Также некоторые нейроученые (такие как Патриция и Пол Чёрчленды) утверждают, что мы не привязаны биологически к нашему обиходному представлению о людях как свободных, независимых Я: такое самовосприятие обусловливается ограниченностью сферы нашего традиционного знания, так что мы вполне можем представить себе новое обиходное самовосприятие, находящееся на уровне нашего нового научного образа человека, и стремиться к нему. Принятие этого научного образа и включение его в нашу обычную жизнь лишит нас некоторых иллюзий (свободы, ответственности), но также сделает наши социальные практики менее карательными и угнетающими. Проблема этой позиции заключается в ее скрытой наивности: придерживающиеся ей ученые каким-то образом полагают, что свободный субъект все еще действует, свободно выбирая, как изменить свою «природу». Так мы возвращаемся к нашему исходному вопросу: может ли человек прожить тот факт, что Я не существует, и испытать этот факт в виде непосредственного психического состояния? Утвердительный ответ на этот вопрос дал современный немецкий философ и нейроученый Томас Метцингер[47].
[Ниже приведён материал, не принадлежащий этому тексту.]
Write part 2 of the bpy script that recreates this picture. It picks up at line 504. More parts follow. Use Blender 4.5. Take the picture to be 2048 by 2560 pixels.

Метцингер признает, что мы не можем не воспринимать себя как Я: мы знаем (в чисто эпистемологическом смысле объективного познания), что существует субстанциальное Я, за исключением одного контекста: буддистского просветления, в котором Я прямо, в его глубочайшем опыте самого себя, принимает свое собственное несуществование, т. е. распознает себя как «симулированное Я», репрезентативный вымысел. Подобное просветленное сознание больше не является самосознанием: не я распознаю себя как агента моих мыслей; «мое» сознание является непосредственным сознанием системы без-я, знания без-я. Другими словами, существует связь между позицией радикальной нейро-науки и буддистской идеи «атман» (несуществования Я): буддизм предоставляет некую субъективную событиезацию научного когнитивизма. Событие имеет место, когда мы полностью принимаем результаты нейронаук как Событие просветления, достижение Нирваны, освобождающей нас от ограничений нашего Я как независимого субстанциального агента. Но действенно ли это решение?
Так как буддизм берется решить проблему страдания, его первая аксиома гласит: мы не хотим страдать[48]. (С фрейдистской точки зрения, уже эта аксиома проблематична и далеко не очевидна – не только из-за некоего скрытого мазохизма, но из-за глубочайшего удовлетворения, вызываемого страстной привязанностью. Я готов страдать ради политической цели; когда я страстно влюблен, я готов отдаться страсти, даже если я заранее знаю, что она, скорее всего, приведет к катастрофе и что я буду страдать с окончанием романа. Но даже если меня спросят в момент моего страдания и горя: «А стоило ли оно того? Ты уничтожен!», ответом будет безусловное «Да! Каждая минута того стоила! Я готов повторить все сначала!».) Источник страдания кроется в неутолимом желании людей к вещам, даже обладая которыми люди никогда не будут довольны. Цель буддистской практики – освобождение от страдания (просветление, пробуждение) – все, что делает буддист, имеет своей конечной целью достижение просветления. Буддистская практика первым делом ставит акцент на нравственности, ведущей к просветлению, но нравственность является только первым шагом на этом пути. Человек, стремящийся к просветлению, должен вступить на нравственный путь и упорно ему следовать, чтобы достичь последней цели – свободы от страдания. Вести себя надлежащим образом недостаточно, необходимо также надлежащее познание.
Таким образом, буддистская практика начинается с поведения, с анализа (и изменения) наших действий. В буддизме нет никаких высших сил (таких как боги), диктующих нам наши действия или осуждающих их извне; наши действия создают свои собственные имманентные критерии на основе того, как они подходят к их общему контексту и как они увеличивают или уменьшают страдание (наше и всех чувствующих существ). Именно это подразумевается под понятием «карма» – мы никогда не действуем обособленно, наши действия оставляют следы, и эти следы (хорошие, плохие или безразличные) продолжают преследовать действующего и спустя долгое время после совершения действия. Здесь играет роль привычная обиходная нравственность: в качестве первого шага буддистской практики мы учимся распознавать и постепенно избавляться от нездоровых действий, разворачивающихся на трех уровнях: тела, речи и разума. Есть три нездоровых телесных действия, которых следует избегать (убийство, воровство, распутство), четыре нездоровых речевых действия (ложь, клевета, грубая речь и сеющие распри сплетни) и три действия разума (жадность, гнев, заблуждение).